A Chilling Symbol of Violence in Washington Square Park


Walking through Washington Square Park on my way to supervision the other day, I was stopped in my tracks by a symbol. Carved in relief on the base of a flagstaff commemorating the world war is a bundle of sticks around an axe. This symbol is known as the fasces and dates from ancient Rome where local representatives of the imperial magistrate known as lictors would carry around a literal bundle of sticks and axe. The fasces both symbolized and was the means by which these lictors would exact corporal or capital punishment; either a beating or a beheading. The fasces allowed these persons even the right to enter private residences to seek out retribution.

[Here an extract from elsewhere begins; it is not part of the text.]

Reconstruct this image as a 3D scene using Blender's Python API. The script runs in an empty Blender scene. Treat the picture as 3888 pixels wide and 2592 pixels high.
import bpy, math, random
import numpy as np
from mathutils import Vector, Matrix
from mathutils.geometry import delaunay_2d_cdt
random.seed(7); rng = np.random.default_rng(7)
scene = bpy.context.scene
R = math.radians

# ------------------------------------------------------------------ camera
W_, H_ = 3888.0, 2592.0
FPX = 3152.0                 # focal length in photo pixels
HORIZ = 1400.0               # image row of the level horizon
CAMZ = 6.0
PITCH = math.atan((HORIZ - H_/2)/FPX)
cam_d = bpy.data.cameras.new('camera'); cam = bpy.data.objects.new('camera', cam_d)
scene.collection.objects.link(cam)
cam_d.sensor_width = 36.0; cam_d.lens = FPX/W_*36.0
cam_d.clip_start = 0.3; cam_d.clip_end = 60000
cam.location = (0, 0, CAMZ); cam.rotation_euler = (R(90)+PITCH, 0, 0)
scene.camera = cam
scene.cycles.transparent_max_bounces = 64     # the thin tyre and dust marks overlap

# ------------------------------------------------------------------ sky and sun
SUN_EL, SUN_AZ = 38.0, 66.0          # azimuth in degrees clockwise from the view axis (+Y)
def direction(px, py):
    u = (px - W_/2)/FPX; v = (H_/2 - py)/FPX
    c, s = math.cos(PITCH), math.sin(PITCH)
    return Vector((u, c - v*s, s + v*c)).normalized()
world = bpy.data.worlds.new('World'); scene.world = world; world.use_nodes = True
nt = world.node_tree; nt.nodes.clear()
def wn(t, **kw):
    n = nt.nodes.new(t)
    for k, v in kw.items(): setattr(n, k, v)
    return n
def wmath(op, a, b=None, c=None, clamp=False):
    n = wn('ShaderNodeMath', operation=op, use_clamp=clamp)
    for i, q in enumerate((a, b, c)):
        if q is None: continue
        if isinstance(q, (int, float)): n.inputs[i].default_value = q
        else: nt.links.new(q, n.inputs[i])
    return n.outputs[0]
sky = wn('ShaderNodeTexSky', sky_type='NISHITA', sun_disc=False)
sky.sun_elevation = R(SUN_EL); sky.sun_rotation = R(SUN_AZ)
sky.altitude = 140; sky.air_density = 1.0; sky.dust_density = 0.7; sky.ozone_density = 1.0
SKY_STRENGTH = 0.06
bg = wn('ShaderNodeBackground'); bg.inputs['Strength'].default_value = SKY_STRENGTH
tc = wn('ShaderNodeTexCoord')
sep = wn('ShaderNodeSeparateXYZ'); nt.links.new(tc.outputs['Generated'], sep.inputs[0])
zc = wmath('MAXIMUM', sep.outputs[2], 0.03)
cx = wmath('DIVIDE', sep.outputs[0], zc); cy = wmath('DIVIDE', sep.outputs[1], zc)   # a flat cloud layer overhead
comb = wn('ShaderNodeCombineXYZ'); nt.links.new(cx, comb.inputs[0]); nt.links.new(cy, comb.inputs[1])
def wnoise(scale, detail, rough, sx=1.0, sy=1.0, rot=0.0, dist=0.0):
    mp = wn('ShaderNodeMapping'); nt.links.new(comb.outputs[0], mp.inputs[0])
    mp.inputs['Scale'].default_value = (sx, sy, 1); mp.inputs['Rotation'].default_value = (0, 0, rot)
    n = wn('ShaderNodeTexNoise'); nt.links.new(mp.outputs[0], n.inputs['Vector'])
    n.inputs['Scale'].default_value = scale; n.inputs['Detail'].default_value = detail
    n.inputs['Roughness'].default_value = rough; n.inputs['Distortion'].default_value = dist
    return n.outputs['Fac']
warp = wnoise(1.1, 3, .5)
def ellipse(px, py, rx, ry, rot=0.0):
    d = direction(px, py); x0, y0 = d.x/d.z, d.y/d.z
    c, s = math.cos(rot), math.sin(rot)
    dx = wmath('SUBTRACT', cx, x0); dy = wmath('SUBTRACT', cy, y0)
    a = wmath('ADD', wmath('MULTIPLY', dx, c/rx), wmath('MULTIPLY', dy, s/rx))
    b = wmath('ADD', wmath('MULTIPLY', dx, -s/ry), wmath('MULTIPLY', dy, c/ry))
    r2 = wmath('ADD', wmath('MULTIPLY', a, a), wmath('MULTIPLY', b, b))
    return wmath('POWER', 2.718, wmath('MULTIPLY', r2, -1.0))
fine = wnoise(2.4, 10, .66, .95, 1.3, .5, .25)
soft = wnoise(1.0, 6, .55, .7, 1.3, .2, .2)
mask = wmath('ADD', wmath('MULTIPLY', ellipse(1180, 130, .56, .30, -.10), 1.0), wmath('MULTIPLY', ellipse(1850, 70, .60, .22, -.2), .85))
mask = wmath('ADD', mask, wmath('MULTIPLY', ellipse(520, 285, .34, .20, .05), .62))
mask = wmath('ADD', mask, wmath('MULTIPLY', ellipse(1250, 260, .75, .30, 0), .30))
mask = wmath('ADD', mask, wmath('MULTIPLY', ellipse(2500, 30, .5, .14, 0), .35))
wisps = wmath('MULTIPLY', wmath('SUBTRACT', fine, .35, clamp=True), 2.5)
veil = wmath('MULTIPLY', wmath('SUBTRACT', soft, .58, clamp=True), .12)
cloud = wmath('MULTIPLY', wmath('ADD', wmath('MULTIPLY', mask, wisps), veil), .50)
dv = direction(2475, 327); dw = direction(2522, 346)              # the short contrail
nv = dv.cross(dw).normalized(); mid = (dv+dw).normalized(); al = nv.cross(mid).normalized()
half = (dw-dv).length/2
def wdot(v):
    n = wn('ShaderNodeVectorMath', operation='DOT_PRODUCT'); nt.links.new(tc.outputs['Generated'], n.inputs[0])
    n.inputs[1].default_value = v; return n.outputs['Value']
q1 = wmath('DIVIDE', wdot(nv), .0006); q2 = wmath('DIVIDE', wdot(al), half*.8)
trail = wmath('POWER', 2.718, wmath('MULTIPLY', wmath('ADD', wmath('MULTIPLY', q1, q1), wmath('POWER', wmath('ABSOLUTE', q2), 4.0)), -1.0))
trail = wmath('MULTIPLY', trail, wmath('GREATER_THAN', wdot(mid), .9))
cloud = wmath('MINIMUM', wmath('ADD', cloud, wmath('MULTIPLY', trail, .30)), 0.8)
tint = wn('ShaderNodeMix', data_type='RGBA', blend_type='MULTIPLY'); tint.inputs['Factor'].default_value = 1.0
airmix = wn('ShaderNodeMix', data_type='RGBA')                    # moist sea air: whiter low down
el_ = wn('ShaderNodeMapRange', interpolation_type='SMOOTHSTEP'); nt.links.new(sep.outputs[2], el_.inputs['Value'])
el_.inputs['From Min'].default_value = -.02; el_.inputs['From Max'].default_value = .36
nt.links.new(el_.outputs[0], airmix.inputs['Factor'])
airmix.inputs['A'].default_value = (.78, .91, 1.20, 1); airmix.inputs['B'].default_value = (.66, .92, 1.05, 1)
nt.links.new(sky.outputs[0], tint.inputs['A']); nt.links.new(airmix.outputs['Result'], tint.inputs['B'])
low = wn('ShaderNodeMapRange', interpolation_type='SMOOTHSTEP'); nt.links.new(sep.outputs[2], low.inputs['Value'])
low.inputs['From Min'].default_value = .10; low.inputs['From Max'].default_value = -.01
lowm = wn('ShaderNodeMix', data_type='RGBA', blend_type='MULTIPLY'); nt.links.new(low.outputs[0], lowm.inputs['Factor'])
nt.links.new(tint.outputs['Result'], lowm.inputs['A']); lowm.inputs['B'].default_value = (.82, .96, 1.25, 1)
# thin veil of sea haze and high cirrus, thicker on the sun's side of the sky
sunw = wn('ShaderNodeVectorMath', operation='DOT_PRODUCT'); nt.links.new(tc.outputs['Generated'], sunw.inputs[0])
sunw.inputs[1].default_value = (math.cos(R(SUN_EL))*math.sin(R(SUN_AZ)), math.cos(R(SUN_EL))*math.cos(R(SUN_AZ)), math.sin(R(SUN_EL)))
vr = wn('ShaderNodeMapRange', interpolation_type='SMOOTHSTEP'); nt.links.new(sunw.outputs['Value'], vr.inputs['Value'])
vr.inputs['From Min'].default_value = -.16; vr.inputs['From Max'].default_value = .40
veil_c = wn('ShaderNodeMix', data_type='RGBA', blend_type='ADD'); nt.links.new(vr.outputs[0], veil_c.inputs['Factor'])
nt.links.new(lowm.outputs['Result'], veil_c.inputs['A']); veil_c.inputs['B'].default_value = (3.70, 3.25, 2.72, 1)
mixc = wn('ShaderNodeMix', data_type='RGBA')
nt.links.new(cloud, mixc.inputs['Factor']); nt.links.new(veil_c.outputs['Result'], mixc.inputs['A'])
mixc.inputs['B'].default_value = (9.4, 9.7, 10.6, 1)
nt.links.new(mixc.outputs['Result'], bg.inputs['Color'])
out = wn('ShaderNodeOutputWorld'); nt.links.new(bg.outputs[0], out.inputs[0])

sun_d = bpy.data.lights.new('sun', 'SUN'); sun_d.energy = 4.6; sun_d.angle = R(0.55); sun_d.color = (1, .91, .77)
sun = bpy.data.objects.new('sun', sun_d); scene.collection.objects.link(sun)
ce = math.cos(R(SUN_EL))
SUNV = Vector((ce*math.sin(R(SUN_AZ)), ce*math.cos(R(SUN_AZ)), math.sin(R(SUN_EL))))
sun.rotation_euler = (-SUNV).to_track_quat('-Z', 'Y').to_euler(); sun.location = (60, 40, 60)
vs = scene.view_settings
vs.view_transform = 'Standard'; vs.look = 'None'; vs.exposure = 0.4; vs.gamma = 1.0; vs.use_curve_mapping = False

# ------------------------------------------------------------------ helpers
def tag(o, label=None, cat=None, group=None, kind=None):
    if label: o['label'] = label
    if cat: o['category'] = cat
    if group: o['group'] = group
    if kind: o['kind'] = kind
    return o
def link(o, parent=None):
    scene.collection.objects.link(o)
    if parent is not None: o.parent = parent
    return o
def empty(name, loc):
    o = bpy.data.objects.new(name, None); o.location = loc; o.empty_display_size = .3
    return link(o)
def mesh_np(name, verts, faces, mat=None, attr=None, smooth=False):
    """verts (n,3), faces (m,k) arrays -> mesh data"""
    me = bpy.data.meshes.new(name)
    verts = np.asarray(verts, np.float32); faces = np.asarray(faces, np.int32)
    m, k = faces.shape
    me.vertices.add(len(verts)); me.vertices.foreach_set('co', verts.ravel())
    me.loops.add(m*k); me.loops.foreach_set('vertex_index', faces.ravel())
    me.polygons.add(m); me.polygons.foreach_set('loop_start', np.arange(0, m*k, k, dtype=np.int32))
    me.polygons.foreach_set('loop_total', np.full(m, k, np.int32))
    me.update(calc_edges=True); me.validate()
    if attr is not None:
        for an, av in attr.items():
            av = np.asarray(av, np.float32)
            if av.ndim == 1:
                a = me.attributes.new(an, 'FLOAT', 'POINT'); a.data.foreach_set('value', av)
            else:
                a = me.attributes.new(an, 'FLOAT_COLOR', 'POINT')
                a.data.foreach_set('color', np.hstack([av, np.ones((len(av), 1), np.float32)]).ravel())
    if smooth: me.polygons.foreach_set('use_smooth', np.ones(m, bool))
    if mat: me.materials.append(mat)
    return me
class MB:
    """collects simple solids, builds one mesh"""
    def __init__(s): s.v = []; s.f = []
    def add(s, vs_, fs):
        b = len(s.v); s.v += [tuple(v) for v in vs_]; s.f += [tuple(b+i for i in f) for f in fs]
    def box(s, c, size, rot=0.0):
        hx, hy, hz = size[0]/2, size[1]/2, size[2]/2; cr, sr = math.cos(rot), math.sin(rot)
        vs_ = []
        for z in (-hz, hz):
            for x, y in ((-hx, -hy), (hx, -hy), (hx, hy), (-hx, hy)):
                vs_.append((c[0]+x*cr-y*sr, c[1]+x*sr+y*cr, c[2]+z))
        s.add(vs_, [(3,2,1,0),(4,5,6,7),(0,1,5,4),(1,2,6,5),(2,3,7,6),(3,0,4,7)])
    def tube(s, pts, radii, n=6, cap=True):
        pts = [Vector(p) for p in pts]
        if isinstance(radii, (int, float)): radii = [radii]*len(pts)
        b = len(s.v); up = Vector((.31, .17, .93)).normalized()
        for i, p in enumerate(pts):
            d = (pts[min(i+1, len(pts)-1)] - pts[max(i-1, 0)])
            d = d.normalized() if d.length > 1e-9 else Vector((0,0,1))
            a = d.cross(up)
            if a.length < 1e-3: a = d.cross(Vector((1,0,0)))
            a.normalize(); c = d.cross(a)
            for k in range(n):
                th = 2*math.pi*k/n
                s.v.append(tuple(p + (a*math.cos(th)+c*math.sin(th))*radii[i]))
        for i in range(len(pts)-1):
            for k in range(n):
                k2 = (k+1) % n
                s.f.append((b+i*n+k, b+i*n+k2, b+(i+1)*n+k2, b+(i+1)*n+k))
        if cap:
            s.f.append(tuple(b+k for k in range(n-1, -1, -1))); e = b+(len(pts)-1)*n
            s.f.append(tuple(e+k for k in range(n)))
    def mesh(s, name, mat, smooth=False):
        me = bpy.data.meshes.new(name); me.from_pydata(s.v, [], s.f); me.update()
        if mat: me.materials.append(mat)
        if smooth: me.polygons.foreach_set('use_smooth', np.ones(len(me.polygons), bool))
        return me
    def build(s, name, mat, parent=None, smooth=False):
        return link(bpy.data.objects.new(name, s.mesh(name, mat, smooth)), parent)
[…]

In time the fasces would soon represent a kind of imperial terror campaign and the bearers of the fasces became notorious as torturers and executioners. Mussolini would famously reappropriate this symbol for his national fascist party in Italy in the 1920s. It’s inclusion here in America, on a civic monument from the same time period, strikes me as chilling. Whoever designed this flagstaff base was (probably) only attempting to link American imperial war power to the Rome of classical antiquity, but now, while our civil rights are being systematically dismantled, the symbol takes on all of its more frightening history and signifies, however latent, that there had always been a hard fascist element in the United States—a contingency of torturers and executioners given power by the state. This is perhaps most clearly exemplified, at the time of this monument’s installation, by the Jim Crow laws and the people who enforced them.